Projects
Projects are higher-order groupings of related tasks. Use a project when a piece of work is too large or multi-part to track as a single task.
Projects vs tasks
| Use a task when... | Use a project when... |
|---|---|
| The work is one discrete action | The work spans multiple steps or people |
| It takes less than a day or two | It spans days, weeks, or months |
| It doesn't need independent budget tracking | You want to track scope, cost, or schedule |
| Steps don't need their own due dates | Individual steps need separate due dates and assignees |
Creating a project
- Go to Projects and click New project.
- Give it a name and optionally add a description, target date, and cost estimate.
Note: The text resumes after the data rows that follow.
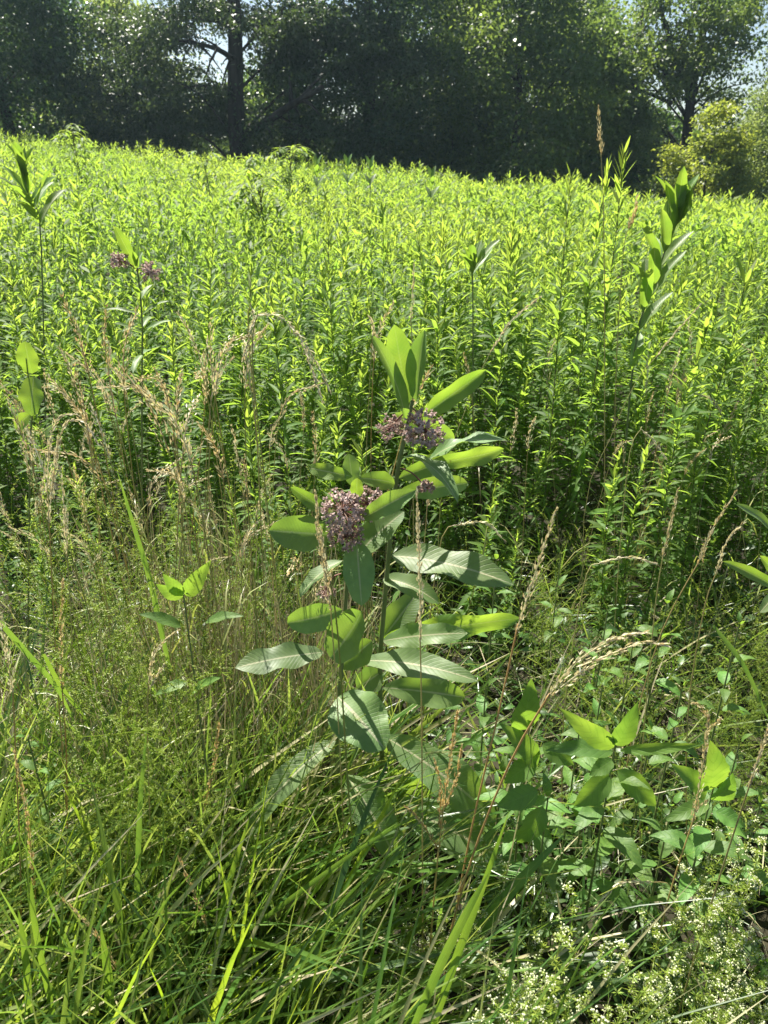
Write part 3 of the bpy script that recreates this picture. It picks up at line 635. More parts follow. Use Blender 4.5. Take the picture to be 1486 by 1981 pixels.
# --- other milkweeds
def wild_milk(label, pts, nodes, Lpx, Wpx, Y, seed, lift=55, lo=.25, older=.5, nh=(0, -1, .5), r0=.005):
    r = np.random.default_rng(seed); b = ground_pt(pts[0][0], Y)
    t = thing("milkweed", label, "milkweed", b, "milkweeds")
    P = [b - [0, 0, .02]] + [at(x, y, Y) for x, y in pts[1:]]
    milk_stem(t, P, r0, .0022); C = curve(P, 60)
    for i in range(nodes):
        u = lo + (1 - lo) * i / (nodes - 1); c = C[int(u * 59)]
        k = np.interp(u, [lo, .8, 1], [1, .95, .62])
        e = R(np.interp(u, [lo, 1], [lift - 25, lift + 22])) + r.normal(0, .1)
        for s in (-1, 1):
            az = (0.35 if i % 2 else 1.25) * s + r.normal(0, .2)
            hdir = np.array([math.cos(az) * (1 if s > 0 else 1), math.sin(az) * .9, 0]) if s > 0 else np.array([-math.cos(az), -math.sin(az) * -.9, 0])
            ee = e + r.normal(0, .12)
            d = np.array([hdir[0] * math.cos(ee), hdir[1] * math.cos(ee), math.sin(ee)])
            L = Lpx / FPX * (Y * CP + .15) * k * r.uniform(.85, 1.1); W = Wpx / FPX * (Y * CP + .15) * r.uniform(.85, 1.1) * (.75 + .25 * k)
            nrm = np.array([-hdir[0] * math.sin(ee), -hdir[1] * math.sin(ee), math.cos(ee)])
            hero_leaf(t, c, c + d * L, W, nrm + np.array([0, -.25, 0]), arch=.05, fold=.4, wave=.04, age=older * (1.15 - u) + r.random() * .3, seed=int(seed * 31 + i * 2 + s), nt=9, nu=2, twist=r.normal(0, .2), tip_droop=.04)
    return t, C
wild_milk("tall flowerless milkweed leaning over, its pale leaves in steep pairs above the goldenrod", [(1190, 900), (1225, 700), (1262, 560), (1300, 450), (1318, 425)], 12, 112, 27, 2.6, 3, 60, .25, .3, r0=.004)
tD, _ = wild_milk("young milkweed with steep pale leaves at the field's high end", [(90, 700), (80, 480), (62, 400), (45, 340)], 7, 88, 22, 3.3, 5, 62, .40, .1, r0=.0035)
tC, cC = wild_milk("thin milkweed with two small dull pink umbels and one bright pointed leaf", [(272, 900), (275, 740), (275, 620), (266, 520)], 7, 66, 15, 2.1, 8, 25, .40, .4, r0=.003)
LA(tC, (262, 515), (222, 438), 2.1, 2.08, 22, (.4, -1, .4), arch=.04, fold=.3, age=0, seed=61)
LA(tC, (266, 515), (270, 470), 2.1, 2.1, 14, (-.6, -.8, .6), arch=.03, fold=.4, age=.8, seed=62)
umbel(tC, at(231, 500, 2.08), .026, at(262, 520, 2.1), n=45, old=.5, seed=8)
umbel(tC, at(291, 522, 2.08), .028, at(264, 522, 2.1), n=50, old=.5, seed=9)
wild_milk("small milkweed whose two narrow leaves stand amid the goldenrod behind the tall flowering one", [(915, 800), (915, 600), (912, 520)], 4, 85, 20, 2.9, 12, 55, .72, .3, r0=.003)
tE = thing("milkweed", "milkweed at the very edge reaching pale folded leaves into view above the leafy shade", "milkweed", ground_pt(1530, 1.45), "milkweeds")
milk_stem(tE, [np.array(tE.location), at(1520, 1250, 1.45), at(1512, 1080, 1.45), at(1505, 960, 1.45)])
LA(tE, (1500, 1035), (1424, 976), 1.45, 1.4, 26, (-.2, -.6, .9), arch=.05, fold=.3, age=.9, seed=63)
LA(tE, (1505, 1140), (1398, 1086), 1.45, 1.4, 26, (.1, -.9, .6), arch=.06, fold=.3, age=.2, seed=64)
LA(tE, (1505, 1120), (1470, 1075), 1.45, 1.42, 24, (0, -1, .5), arch=.06, fold=.3, age=.2, seed=65)
LA(tE, (1500, 1150), (1470, 1185), 1.45, 1.4, 26, (0, -.6, .8), arch=.06, fold=.3, age=.9, seed=66)
tF = thing("dogbane", "small plant with two rounded glowing leaves one above the other, one of them nibbled", "wildflower", ground_pt(52, 1.75))
milk_stem(tF, [np.array(tF.location), at(58, 900, 1.75), at(62, 800, 1.75), at(50, 690, 1.75)], .0025, .0015)
LA(tF, (62, 722), (48, 660), 1.75, 1.75, 42, (0, -1, .2), arch=.03, fold=.15, age=0, seed=67, shape='round')
LA(tF, (66, 728), (62, 805), 1.75, 1.72, 46, (0, -1, .2), arch=.05, fold=.2, age=.1, seed=68, shape='round')
LA(tF, (60, 800), (30, 830), 1.75, 1.78, 30, (0, -1, .4), arch=.05, fold=.2, age=.1, seed=69)
for (px, py, Y, lab) in ((612, 318, 9, "small pale milkweed top on the skyline, first of the pair before the dark tree"), (672, 315, 10, "small pale milkweed top on the skyline in front of the very dark tree"), (716, 318, 10, "pale milkweed top on the skyline, the last one before the mid-green crown"), (835, 340, 9, "pale leafy milkweed top above the field's crest where it dips")):
    P = at(px, py, Y); b = np.array([P[0], P[1], float(gh(P[0], P[1]))])
    t = thing("milkweed", lab, "milkweed", b, "milkweeds"); milk_stem(t, [b, (b + P) / 2, P - [0, 0, .05]], .006, .003, 5)
    r = np.random.default_rng(int(px))
    for i in range(7):
        a = i * 1.57 + r.random(); z = P[2] - .05 - .09 * (i // 2); e = R(65 - 8 * (i // 2))
        d = np.array([math.cos(a) * math.cos(e), math.sin(a) * math.cos(e), math.sin(e)]); bb = np.array([P[0], P[1], z])
        hero_leaf(t, bb, bb + d * .17, .055, (-d[0], -d[1] - .3, .6), arch=.05, fold=.3, age=.4, seed=i, nt=5, nu=1)

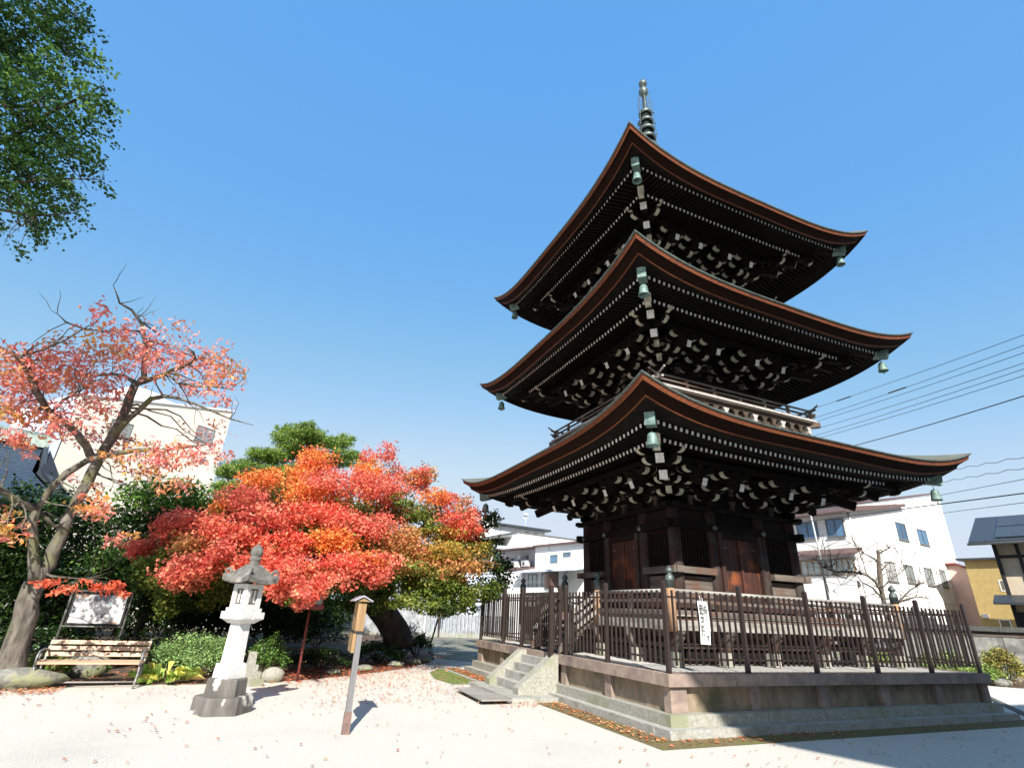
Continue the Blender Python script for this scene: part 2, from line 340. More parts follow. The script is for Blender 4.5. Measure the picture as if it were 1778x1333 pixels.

- Add tasks to the project from the project detail page, or link existing tasks.
Project fields
| Field | What it means |
|---|---|
| Title | The name of the project |
| Status | active, paused, completed, or cancelled |
| Owner | The person responsible for the project overall |
| Target date | When the project should wrap up |
| Budget estimate | Expected total cost (useful for home improvement projects) |
| Actual cost | What you've spent so far |
| Notes | Project context, decisions, links |
Adding tasks to a project
On the project detail page, use Add task to create a new task linked to this project, or link an existing unlinked task using the search field.
Tasks in a project still appear on the main Tasks list — the project view gives you the grouped perspective.
Project progress
The project detail page shows a progress bar based on the ratio of completed to total tasks. When all tasks are done, you can mark the project complete.
When not to use projects
Don't create a project just to group tasks with a common theme. A project makes sense when you need to track overall progress, coordinate multiple people, or manage a budget. For simple groupings, use task tags or context modes instead.